SCHWINGER, JULIAN SEYMOUR


Meaning of SCHWINGER, JULIAN SEYMOUR in English

born Feb. 12, 1918, New York, N.Y., U.S. died July 16, 1994, Los Angeles, Calif. American physicist and joint winner, with Richard P. Feynman and Tomonaga Shin'ichiro, of the Nobel Prize for Physics in 1965 for his work in formulating quantum electrodynamics and thus reconciling quantum mechanics with Albert Einstein's special theory of relativity. A child prodigy, Schwinger received his Ph.D. from Columbia University at age 21. From 1939 to 1941 he worked under J. Robert Oppenheimer at the University of California, Berkeley. In 1945 Schwinger joined the faculty of Harvard University, where in 1947 he became one of the youngest full professors in that university's history. It was at Harvard that he began working to correct P.A.M. Dirac's mathematical account of the relations between charged particles and electromagnetic fields. Schwinger's equations not only saved Dirac's theory but served to unite electromagnetic theory with quantum mechanics to form the new field of quantum electrodynamics. Schwinger completed his work unaware that Feynman and Tomonaga were independently working on the same problem. From 1972 until his death he was professor of physics at the University of California, Los Angeles.
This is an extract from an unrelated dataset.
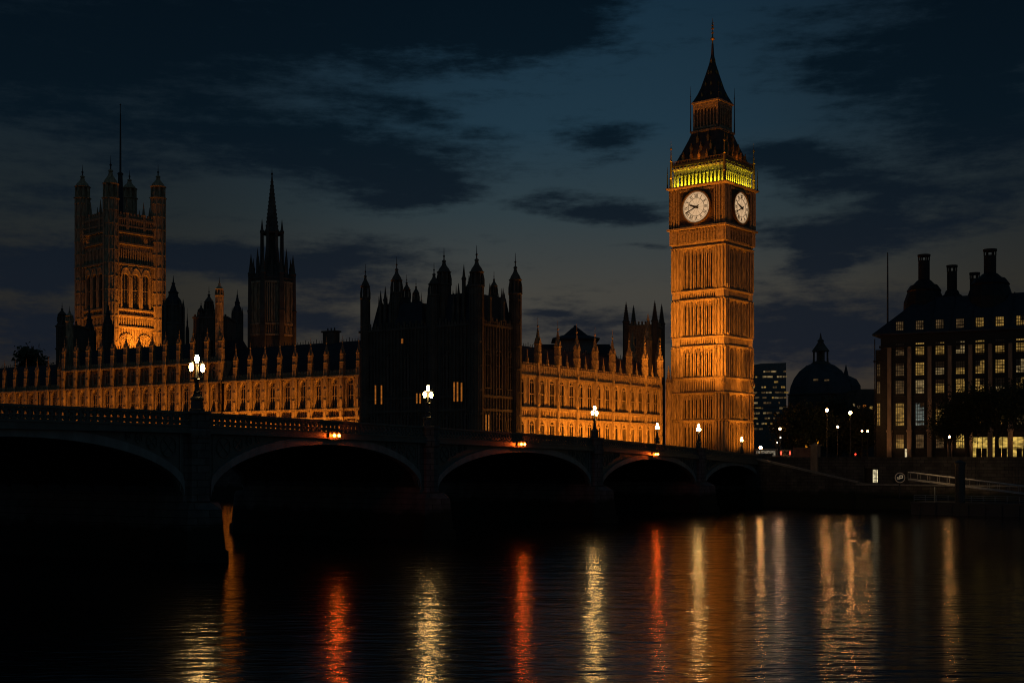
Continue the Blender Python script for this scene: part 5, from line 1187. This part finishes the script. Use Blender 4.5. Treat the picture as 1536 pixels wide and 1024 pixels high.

Additional reading Selected Papers (19371976) of Julian Schwinger, ed. by M. Flato, C. Fronsdal, and K.A. Milton (1979), collects some of his writings. Silvan S. Schweber, QED and the Men Who Made It: Dyson, Feynman, Schwinger, and Tomonaga (1994), is an essential intellectual history of the major figures in the development of quantum electrodynamics.